My R7's complement of RF lenses now consists of the 16 f/2.8, the 28mm f/2.8 "sandwich" lens as a walk-around normal lens (45mm equivalent), and the 85 f/2 Macro IS (which took all of the butterfly pix in my online photo website - the first three galleries there were taken with EOS DSLRs, the rest with m...). So I have in active use three EF lenses and three RF lenses - and a mothballed EF-S video zoom.
11-14-2023 07:03 PM
I am confused, I must admit... if it cannot connect mechanically, electronics are not going to be an issue. Maybe we can take this off line if you want, so we don't muddy the waters and cause our OP even more anxiety! 🤔
11-21-2023 09:33 AM
I don't have anxiety. I'm curious. From what I understand when Canon moved from the FD to EF mount they didn't offer a way for those FD lenses to work on an EF body. Those who owned a stable of FD were very upset their investment wouldn't be forward compatible with EF bodies.
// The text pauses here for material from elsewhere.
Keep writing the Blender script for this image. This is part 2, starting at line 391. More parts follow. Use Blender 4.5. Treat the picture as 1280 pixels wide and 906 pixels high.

Considering Canon sold millions of EF lenses it only made sense to make them forward compatible with RF mount.
I'm curious to know at what point will the yet to be released mirrorless bodies only be compatible with RF lenses.
11-21-2023 10:24 AM
It's good to be curious, but only Canon may ultimately know the answer. I say "may" since there's a possibility they have not yet reached any conclusion as of this writing.
Anyone else would only be speculating based upon past historical knowledge of what Canon has done with prior migrations of one lens mount to the next.
11-21-2023 10:33 AM
"I'm curious to know at what point will the yet to be released mirrorless bodies only be compatible with RF lenses."
Dude, you're going to end up in the nut house at this rate. Just get out there with your rig and enjoy the hobby and leave the unknown to the seers and fortune tellers.
11-21-2023 01:46 PM
Glad you are just curious! 🙂 Honestly, I think it's going towards idle speculation at this point, as Rick alludes to, there are too many unknowns.